Grandmother Marr died in 1962. None of her children wished to keep the estate. The land was sold to developers who eventually built the residential and retail area known as Fairwood, popular then and now with families wanting to live in Mead School District.

In 1963, GU bought the mansion and surrounding 8 acres for a retreat center. Located about nine miles northwest of downtown Spokane, it was renamed Bozarth Mansion and Retreat Center in 1983 in honor of the donor family who helped pay for renovations.

The Marr siblings and their families moved off the land when Grandmother Marr died and back into their own lives, mostly away from Spokane.

“None of us had really been back, other than for a cursory drive-by, in 40 years,” Arnson said. “Then a friend of mine told me she had been at a wedding at ‘your grandmother’s house.’ ”

So the family looked into renting Bozarth, which GU does, more than 85 times a year, mostly for retreats and weddings.
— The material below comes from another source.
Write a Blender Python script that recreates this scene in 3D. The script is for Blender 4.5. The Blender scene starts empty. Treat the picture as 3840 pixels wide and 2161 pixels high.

The cousins first booked it for a reunion in 2002. This weekend marks their fourth time coming together there.

Jane Archer of GU’s campus services department visits the reunion-goers each reunion, fascinated with the stories they tell of the mansion’s early days.

“It doesn’t feel like Bozarth anymore,” she said of the atmosphere during the reunions. “It feels like their Waikiki home.”

This weekend, three generations of the extended Marr family, about 30 in all, are hiking, barbecuing, walking and talking. They range in age from 8 to 77.

The seven Marr grandchildren are the elders now and grateful for the power of Grandmother Marr to summon her grown children home in 1946. She changed their lives forever, and the course of this family’s history.

Berquist, 77, lives in Shoreline, Wash. The retired sales manager said the lessons of Waikiki lasted his entire life.

“I garden. I paint my own house. I repair everything because I know how to. We learned all the basics.”

And Arnson, who considered her cousins her siblings, fights tears when she says: “Because of this house, I wasn’t an only child.”